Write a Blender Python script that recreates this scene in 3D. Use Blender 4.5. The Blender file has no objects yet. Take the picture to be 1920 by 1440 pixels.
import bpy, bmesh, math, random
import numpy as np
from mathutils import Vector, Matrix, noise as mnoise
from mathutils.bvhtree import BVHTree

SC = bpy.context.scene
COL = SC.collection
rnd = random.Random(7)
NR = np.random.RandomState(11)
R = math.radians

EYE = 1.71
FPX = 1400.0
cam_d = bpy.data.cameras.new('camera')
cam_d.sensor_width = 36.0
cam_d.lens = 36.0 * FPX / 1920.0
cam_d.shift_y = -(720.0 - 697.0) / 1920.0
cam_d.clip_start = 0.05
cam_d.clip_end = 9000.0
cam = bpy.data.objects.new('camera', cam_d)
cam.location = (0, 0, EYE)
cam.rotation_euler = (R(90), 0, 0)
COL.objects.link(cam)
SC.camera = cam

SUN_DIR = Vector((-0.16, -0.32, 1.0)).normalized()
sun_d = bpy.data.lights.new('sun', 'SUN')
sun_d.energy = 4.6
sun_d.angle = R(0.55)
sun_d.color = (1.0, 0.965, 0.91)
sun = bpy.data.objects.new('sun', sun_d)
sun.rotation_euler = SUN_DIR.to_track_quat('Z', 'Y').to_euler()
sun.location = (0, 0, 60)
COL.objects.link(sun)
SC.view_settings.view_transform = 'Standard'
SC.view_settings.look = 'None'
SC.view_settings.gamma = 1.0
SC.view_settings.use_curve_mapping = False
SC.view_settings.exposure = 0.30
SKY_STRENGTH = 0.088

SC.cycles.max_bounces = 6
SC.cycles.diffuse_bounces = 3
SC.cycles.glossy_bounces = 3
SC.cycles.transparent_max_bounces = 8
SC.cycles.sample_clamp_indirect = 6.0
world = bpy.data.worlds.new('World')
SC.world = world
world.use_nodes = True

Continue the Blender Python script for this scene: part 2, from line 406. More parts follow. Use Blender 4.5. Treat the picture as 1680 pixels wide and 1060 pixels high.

• Exercise instructions
Write out every entry verbatim.

• Result of the exercise
Write a Blender Python script that recreates this scene in 3D. Use Blender 4.5. The Blender file has no objects yet. Take the picture to be 1920 by 1440 pixels.
import bpy, bmesh, math, random
import numpy as np
from mathutils import Vector, Matrix, noise as mnoise
from mathutils.bvhtree import BVHTree

SC = bpy.context.scene
COL = SC.collection
rnd = random.Random(7)
NR = np.random.RandomState(11)
R = math.radians

EYE = 1.71
FPX = 1400.0
cam_d = bpy.data.cameras.new('camera')
cam_d.sensor_width = 36.0
cam_d.lens = 36.0 * FPX / 1920.0
cam_d.shift_y = -(720.0 - 697.0) / 1920.0
cam_d.clip_start = 0.05
cam_d.clip_end = 9000.0
cam = bpy.data.objects.new('camera', cam_d)
cam.location = (0, 0, EYE)
cam.rotation_euler = (R(90), 0, 0)
COL.objects.link(cam)
SC.camera = cam

SUN_DIR = Vector((-0.16, -0.32, 1.0)).normalized()
sun_d = bpy.data.lights.new('sun', 'SUN')
sun_d.energy = 4.6
sun_d.angle = R(0.55)
sun_d.color = (1.0, 0.965, 0.91)
sun = bpy.data.objects.new('sun', sun_d)
sun.rotation_euler = SUN_DIR.to_track_quat('Z', 'Y').to_euler()
sun.location = (0, 0, 60)
COL.objects.link(sun)
SC.view_settings.view_transform = 'Standard'
SC.view_settings.look = 'None'
SC.view_settings.gamma = 1.0
SC.view_settings.use_curve_mapping = False
SC.view_settings.exposure = 0.30
SKY_STRENGTH = 0.088

SC.cycles.max_bounces = 6
SC.cycles.diffuse_bounces = 3
SC.cycles.glossy_bounces = 3
SC.cycles.transparent_max_bounces = 8
SC.cycles.sample_clamp_indirect = 6.0
world = bpy.data.worlds.new('World')
SC.world = world
world.use_nodes = True

Continue the Blender Python script for this scene: part 2, from line 406. More parts follow. Use Blender 4.5. Treat the picture as 1680 pixels wide and 1060 pixels high.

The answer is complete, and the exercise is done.